Until very recently, this debate was driven largely by anecdote. The most famous by far involves the plight of an ink person named Eliza Harris. Young and beautiful, spirited and good, Eliza was a slave who belonged to Arthur Shelby. Rather than see her small son Harry sold “down the river” to the much rougher plantations of the Deep South, Eliza ran for the North. An account of her flight was serially published beginning in 1851 in the newspaper National Era. Readers held their breath as Eliza stood on the south bank of the Ohio River, looking out over the churning expanse of ice floes that separated the slave state of Kentucky from the free state of Ohio. At her back, the slave catchers were already in sight, closing fast. Holding little Harry in her arms, Eliza stepped onto the uncertain ice. Then, leaping and slipping from ice floe to wobbly ice floe, she made it to the other side, and eventually to freedom in Canada.

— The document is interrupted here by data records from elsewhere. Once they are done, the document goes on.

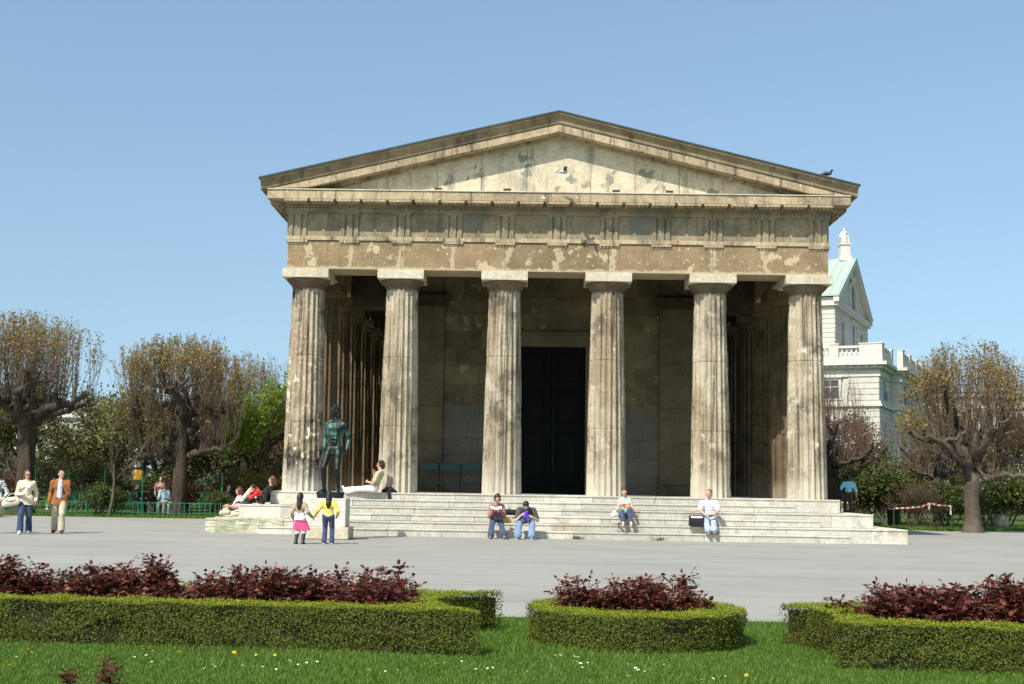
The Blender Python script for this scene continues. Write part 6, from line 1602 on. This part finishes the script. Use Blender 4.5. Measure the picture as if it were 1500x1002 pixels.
# pale blocks of flats behind the stout right tree and far at the left
M_PB = stone('pale_render', (.50,.48,.43), (.44,.42,.37), (.26,.24,.21), streak=.3, island=.04, grime=.2, grime_scale=.2, bump=.1, streak_scale=(.5,.5,.06))
M_RF = plain('grey_roof_tile', (.12,.10,.09), .8, .2, 0, .2, 1)
def flats(name, label, x0, y0, x1, y1, h, nx, nz, wz=2.0):
    t = empty(name, ((x0+x1)/2, y0, 0), 0, label, 'building'); w = x1-x0; d = y1-y0
    m = MB(); m.box(-w/2, 0, 0, w/2, d, h); m.build('wall', M_PB, t)
    m = MB(); m.box(-w/2-.3, -.4, h, w/2+.3, d+.4, h+.5); m.build('cornice', M_TT, t)
    m = MB(); m.prism([(-.3,h+.5),(d/2,h+1.3),(d+.3,h+.5)], 0, -w/2, w/2); m.build('roof', M_RF, t)
    for i in range(nx):
        for k in range(nz):
            cx_ = -w/2+(i+.5)*w/nx; z0 = 2.0+k*(h-2.4)/nz
            m = MB(); m.box(cx_-.75,-.12,z0-.15,cx_+.75,-.002,z0); m.box(cx_-.75,-.12,z0,cx_-.58,-.002,z0+wz); m.box(cx_+.58,-.12,z0,cx_+.75,-.002,z0+wz); m.box(cx_-.9,-.2,z0+wz,cx_+.9,-.002,z0+wz+.3)
            f = m.build('window', M_TT, t); m = MB(); m.box(cx_-.58,-.03,z0,cx_+.58,-.001,z0+wz); m.build('pane', M_TGL, f)
    return t
fb = flats('apartment_building', 'pale apartment block showing through the stout right tree', 56, 150, 92, 165, 15.2, 10, 4)
bs = flats('apartment_building', 'distant white building glimpsed between the two left pollards', -63.5, 120, -54, 134, 8.8, 4, 2)
bs = flats('apartment_building', 'distant pale building glimpsed through the leftmost pollard crown', -72, 118, -66.0, 130, 9.3, 3, 2)
# blue sheeted scaffold and aerial on that roof
o = empty('roof_scaffold', (58.2,151,15.5), 0, 'bright blue sheeted scaffold on the rooftop left of the stout tree crown', 'scaffold')
M_BLU = plain('blue_sheeting', (.03,.07,.52), .5, .3, 0, .25, 1.2, .5)
m = MB(); m.box(-1.3,0,1.5,.6,.6,2.9); m.box(.9,0,1.2,3.0,.6,2.4); m.box(-.8,-.1,2.9,.1,.5,3.3); m.build('sheeting', M_BLU, o, bevel=.15)
m = MB()
for x in (-1.3,.6,.9,3.0): m.tube([(x,-.05,0),(x,-.05,3.0)], .06, 5)
m.build('scaffold_pole', M_RF, o)
o = empty('rooftop_aerial', (68.6,152,15.7), 0, 'thin rooftop aerial mast above the stout right tree', 'aerial')
m = MB(); m.tube([(0,0,0),(0,0,6.5)], .06, 6); m.build('mast', M_RF, o); m = MB()
for z, w in ((6.4,.55),(6.1,.45),(5.7,.35)): m.tube([(-w,0,z),(w,0,z)], .035, 4)
m.build('element', M_RF, o)

# ------------------------------------------------------------------ left background: wire fence, chairs, signs, people
fn = empty('wire_fence', (-17,12.6,0), 0, 'tall green post and wire fence along the rose garden at left', 'fence')
M_GP = plain('green_fence_paint', (.02,.17,.085), .45, .4, 0, .2, 5)
xs_f = [-7.4,-4.6,-3.2,-1.9,-.45,1.05,2.6,4.2]
for i, x in enumerate(xs_f):
    m = MB(); m.tube([(x, 0, 0), (x+random.uniform(-.02,.02), 0, 1.72+random.uniform(-.12,.2))], .034, 7); m.lathe([(.042,1.70),(.03,1.76)], (x,0,0), 7); m.build('post', M_GP, fn)
m = MB()
for z in (.5,.95,1.4): m.tube([(x, 0, z+random.uniform(-.03,.03)) for x in xs_f], .006, 4)
m.build('wire', M_GP, fn)
rail_ = empty('low_railing', (-17,11.6,0), 0, 'low green metal railing at the edge of the grass at left', 'railing')
m = MB(); m.box(-8,-.010,.53,5.2,.010,.55); m.box(-8,-.010,.14,5.2,.010,.155); m.build('rail', M_GP, rail_)
m = MB()
for k in range(66): x = -8+k*.2; m.box(x,-.010,.0,x+.018,.010,.52) if k % 2 else m.box(x,-.012,.0,x+.026,.012,.60)
m.build('bars', M_GP, rail_)
def chair():
    r = empty('garden_chair', (0,0,0), 0, 'c', 'chair', 'green garden chairs at left')
    m = MB(); m.box(-.22,-.2,.43,.22,.22,.455); m.build('seat', M_CHAIR, r)
    m = MB()
    for k in range(5): m.box(-.2+k*.085,.20,.50,-.15+k*.085,.215,.85)
    m.box(-.22,.195,.84,.22,.222,.885); m.build('backrest', M_CHAIR, r)
    for sx in (-1, 1):
        for sy in (-1, 1): m = MB(); m.tube([(sx*.19,sy*.19,.43),(sx*.22,sy*.24,0)], .014, 5); m.build('leg', M_CHAIR, r)
        m = MB(); m.tube([(sx*.22,.20,.88),(sx*.22,.21,.45)], .013, 5); m.build('arm', M_CHAIR, r)
    return r
ch0 = chair(); cs = [(-19.3,14.6,2.9,'green garden chair behind the walking couple'),(-17.9,14.2,.3,'empty green garden chair left of the yellow sign'),(-16.6,14.0,2.8,'green garden chair under the seated person in dark clothes'),(-15.5,14.2,.4,'green garden chair under the seated person in light blue'),(-15.0,14.3,3.3,'green garden chair under the seated person in white'),
      (-13.3,14.2,3.0,'empty green garden chair just right of the big pollard trunk'),(-12.75,13.6,.2,'green garden chair under the seated person in black'),(-11.9,13.3,2.6,'empty green garden chair close to the left end of the steps'),(-18.6,13.5,3.4,'empty green garden chair behind the man in the rust blazer'),(-17.3,15.2,.1,'empty green garden chair behind the thin sapling'),(-14.0,15.2,3.1,'empty green garden chair behind the big pollard trunk')]
for i, (x, y, rz, lab) in enumerate(cs):
    o = ch0 if i == 0 else copy_tree(ch0); o.location = (x, y, 0); o.rotation_euler.z = rz; o['label'] = lab
def seated(x, y, face, top, legs, hair, label, H=1.66, sex='m', skinc=WARM): 
    return figure('person', label, (x, y, 0), face, H, pel=(0,0,.53), neck=(0,.02,1.02), hd=(.1,1,-.1), hl=(-.16,.36,.66), hr=(.16,.36,.66), fl=(-.12,.46,.08), fr=(.12,.46,.08), kl=(0,.6,1), kr=(0,.6,1), skinc=skinc, hair=hair, hairstyle='short' if sex == 'm' else 'bob', top=top, legs=legs, shoes=M_SHOEB, sex=sex, vox=.014, fingers=True, group='people resting in the rose garden at left')
seated(-16.6,14.0,60,F_BLACK,F_BLACK,M_HAIRK,'distant person in dark clothes seated behind the fence')
seated(-15.5,14.2,0,fabric('pale_sky_cotton', (.45,.62,.70)),F_OFFW,M_HAIRB,'distant person in light blue seated left of the big pollard trunk')
seated(-15.0,14.3,-20,F_WHITE,F_WHITE,M_HAIRL,'distant person in white seated beside the big pollard trunk', sex='f')
seated(-12.75,13.6,30,F_BLACK,F_BLACK,M_HAIRL,'distant person in black seated between the pollard trunks', skinc=PALE)
figure('person', 'distant person in pink top standing under the yellow sign', (-15.9,15.0,0), 20, 1.6, pel=(0,0,.83), neck=(0,0,1.32), hl=(-.2,.1,.8), hr=(.2,.1,.8), fl=(-.09,.05,.08), fr=(.09,0,.08), skinc=PALE, hair=M_HAIRB, top=fabric('dusty_pink', (.60,.32,.28)), legs=F_DBROWN, shoes=M_SHOEB, sex='f', vox=.014, sleeve='short', group='people resting in the rose garden at left')
def sign(name, x, y, z, w, h, mat, label, frame=None):
    o = empty(name, (x, y, 0), 0, label, 'sign'); m = MB(); m.tube([(0,.03,0),(0,.03,z+h/2)], .03, 7); m.build('post', M_GP, o)
    m = MB(); m.box(-w/2,-.012,z-h/2,w/2,.0,z+h/2); b = m.build('board', mat, o, bevel=.01)
    if frame: m = MB(); m.box(-w*.36,-.018,z-h*.18,w*.36,-.013,z+h*.2); m.build('white_band', frame, o)
sign('notice_sign', -16.75, 14.6, 1.62, .34, .40, plain('orange_yellow_enamel', (.78,.42,.03), .5, .4, 0, .12, 6), 'small orange yellow notice sign on a post in the rose garden')
sign('notice_sign', -12.65, 16.4, 1.05, .30, .42, plain('red_enamel', (.55,.06,.05), .5, .4), 'small red and white sign on a post near the thinner pollard', M_PAPER)
# boulder at the grass edge behind the couple
def boulder(name, loc, r, label, seed):
    g = np.random.default_rng(seed); S_ = SDF(.12)
    for k in range(6): S_.el(g.normal(0,.12,3)*np.array(r)+np.array([0,0,r[2]*.6]), np.array(r)*g.uniform(.6,.9))
    return solid(name, loc, S_, M_MOSSY, label, 'boulder', .02, .012)
boulder('boulder', (-20.1,8.3,-.03), (.42,.34,.46), 'rough grey brown boulder at the grass edge behind the walking woman', 3)
boulder('boulder', (19.35,17.0,-.03), (.34,.3,.4), 'pale grey stone at the grass edge by the right photo border', 9)

# ------------------------------------------------------------------ right background: barrier tape, bin
bt_ = empty('barrier_tape', (14.9,13.6,0), 0, 'sagging red and white barrier tape tied between thin stakes', 'tape')
n = NT('red_white_tape'); w = n.n('ShaderNodeTexWave'); w.bands_direction = 'X'; w.inputs['Scale'].default_value = 1.5; n.set(w.inputs['Vector'], n.pos())
M_TAPE = n.out(n.mix(n.ramp(w.outputs[1], .45, .55, False), (.55,.52,.48), (.42,.06,.05)), .4, .4)
pts = [(-1.0,0,.78),(-.5,-.01,.80),(.1,.02,.86),(.45,.0,1.00),(.8,.01,.93),(1.15,0,.92),(1.28,0,.90)]
m = MB()
for a, b in zip(pts[:-1], pts[1:]): m.add([(a[0],a[1]-.002,a[2]-.03),(b[0],b[1]-.002,b[2]-.03),(b[0],b[1]-.002,b[2]+.035),(a[0],a[1]-.002,a[2]+.035),(a[0],a[1]+.002,a[2]-.03),(b[0],b[1]+.002,b[2]-.03),(b[0],b[1]+.002,b[2]+.035),(a[0],a[1]+.002,a[2]+.035)],[(0,1,2,3),(7,6,5,4),(0,3,7,4),(1,5,6,2),(3,2,6,7),(0,4,5,1)])
m.add([(1.24,-.01,.92),(1.31,-.02,.92),(1.28,-.03,.55),(1.21,-.03,.58)],[(0,1,2,3)]); m.add([(.42,-.01,1.0),(.49,-.02,1.0),(.40,-.03,.75),(.34,-.03,.78)],[(0,1,2,3)])
m.build('tape', M_TAPE, bt_)
for x in (-1.0,.45,1.28): m = MB(); m.tube([(x,.02,0),(x+.01,.02,1.02)], .018, 6); m.build('stake', M_BARKG, bt_)
o = empty('litter_bin', (14.25,15.0,0), 0, 'dark blue grey litter bin under the barrier tape', 'bin')
M_BIN = plain('dark_blue_grey_metal', (.035,.055,.075), .5, .4, .2, .2, 6)
m = MB(); m.lathe([(.20,.06),(.235,.70),(.25,.70),(.25,.74),(.215,.74),(.19,.2)], n=18); m.build('bucket', M_BIN, o, True); m = MB(); m.tube([(0,.24,0),(0,.24,.85)], .025, 6); m.build('post', M_BIN, o)
o = empty('path_fence', (13.6,22.5,0), 0, 'low pale rail fence behind the shrubs right of the temple', 'fence')
m = MB(); m.box(-1.2,0,.86,3.2,.05,.94); m.build('rail', M_TT, o)
for x in (-1.0,.4,1.8,3.0): m = MB(); m.box(x,.05,0,x+.07,.12,.94); m.build('post', M_TT, o)

# ------------------------------------------------------------------ two pigeons
M_PIG = plain('pigeon_grey', (.09,.10,.13), .7, .3, 0, .3, 30); M_PIGD = plain('pigeon_dark', (.025,.028,.038), .6, .3, 0, .3, 30); M_PIGW = plain('pigeon_pale', (.50,.51,.54), .7, .3, 0, .15, 30); M_BEAK = plain('pigeon_feet', (.35,.10,.08), .6)
def pigeon(label, loc, rz, flying):
    r = empty('pigeon', loc, rz, label, 'bird')
    S_ = SDF(.02); S_.el((0,0,.10),(.135,.062,.062)); S_.rc((.08,0,.12),(.125,0,.175),.045,.030); S_.el((.14,0,.195),(.034,.026,.027)); S_.rc((.168,0,.192),(.192,0,.186),.010,.004,k=.005); S_.rc((-.10,0,.09),(-.235,0,.07),.04,.028,((0,0,1),.35))
    obj('body', S_.mesh('body', .006, M_PIGW if flying else M_PIGD), r)
    for q in (-1, 1):
        S_ = SDF(.01)
        if flying: S_.rc((.03,q*.05,.13),(.0,q*.20,.20),.055,.055,((0,0,1),.25)); S_.rc((.0,q*.20,.20),(-.10,q*.36,.15),.05,.018,((0,0,1),.25))
        else: S_.rc((.06,q*.05,.115),(-.16,q*.035,.085),.04,.018,((0,1,0),.4))
        obj('wing', S_.mesh('wing', .006, M_PIG), r)
        if not flying: m = MB(); m.tube([(.02,q*.025,.05),(.02,q*.028,0)], .006, 5); m.tube([(.0,q*.028,.004),(.05,q*.03,.004)], .005, 5); m.build('leg', M_BEAK, r)
        S_ = SDF(.001).el((.155,q*.024,.20),(.006,.004,.006)); obj('eye', S_.mesh('eye', .003, M_EYE), r)
pigeon('pale pigeon flying in front of the pediment', (.12,-1.9,10.42), R(20), True)
pigeon('dark pigeon perched near the right end of the sloping roof edge', (7.92,-1.25,12.535-.2405*7.92+.0), R(-8), False)
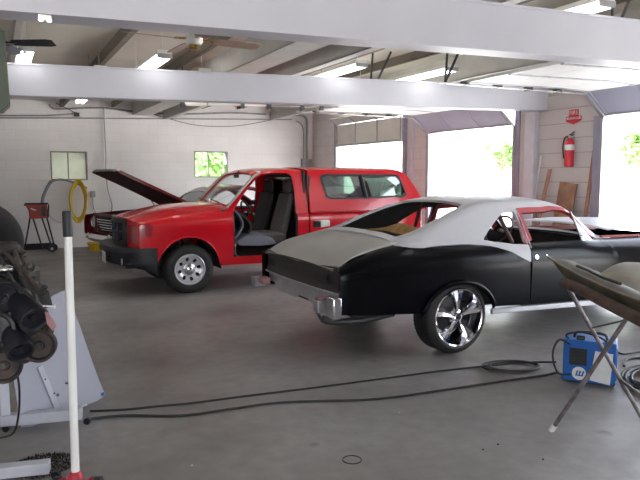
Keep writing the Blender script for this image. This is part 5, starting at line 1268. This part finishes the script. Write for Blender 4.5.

In 1852, the story of Eliza’s terrible struggle, and those of another slave from the Shelby estate, Uncle Tom, was republished in book form. It would become, with the exception of the Bible, the best-selling book of the nineteenth century. Uncle Tom’s Cabin polarized the American public. By showing the cruelty of slavery, the book roused abolitionist sympathies in the North. And by depicting slavery as a hellish institution ruled over by brutes, the book helped galvanize the South in slavery’s defense. The book’s representative slave owner, Simon Legree, is a sadistic monster who has a fist like a “blacksmith’s hammer.” He shakes that hammer in the face of his slaves and says, “This yer fist has got as hard as iron knocking down niggers. I never seen the nigger yet I couldn’t bring down with one crack.”
When, in the midst of the Civil War, President Abraham Lincoln met Harriet Beecher Stowe, he famously said, “So you’re the little woman who wrote the book that made this great war.” Lincoln went a little far in his flattery, but historians agree that Uncle Tom’s Cabin “exerted a momentous impact on American culture (and continues to do so),” inflaming the passions that brought on the most terrible war in American history. Moreover, it affected international opinion in important ways. As the historian Paul Johnson has written, “In Britain, the success of the novel helped
to ensure that . . . the British, whose economic interest lay with the South, remained strictly neutral.” If the British had jumped into the fight, the outcome may have been different.
Eliza Harris crossing the Ohio River. A promotional poster for an 1881 theatrical adaptation of Uncle Tom’s Cabin.
People who believe that story systematically shapes individuals and cultures can cite plenty of evidence beyond Rienzi and Uncle Tom’s Cabin: the way D. W. Griffith’s 1915 epic film, The Birth of a Nation, resurrected the defunct Ku Klux Klan; the way the film Jaws (1975) depressed the economies of coastal holiday towns; the way Charles Dickens’s A Christmas Carol (1843) is—in the words of Christopher Hitchens—responsible for much of “the grisly inheritance that is the modern version of Christmas”; the way The Iliad gave Alexander the Great a thirst for immortal glory (the eighteenth-century novelist Samuel Richardson asked, “Would Alexander, madman as he was, have been so much a madman, had it not been for Homer?”); the way the publication of Goethe’s The Sorrows of Young Werther (1774) inspired a spate of copy-cat suicides; the way novels such as 1984 (George Orwell, 1948) and Darkness at Noon (Arthur Koestler, 1940) steeled a generation against the nightmare of totalitarianism; the way stories such as Invisible Man (Ralph Ellison, 1952), To Kill a Mockingbird (Harper Lee, 1960), and Roots (Alex Haley, 1976) changed racial attitudes around the world.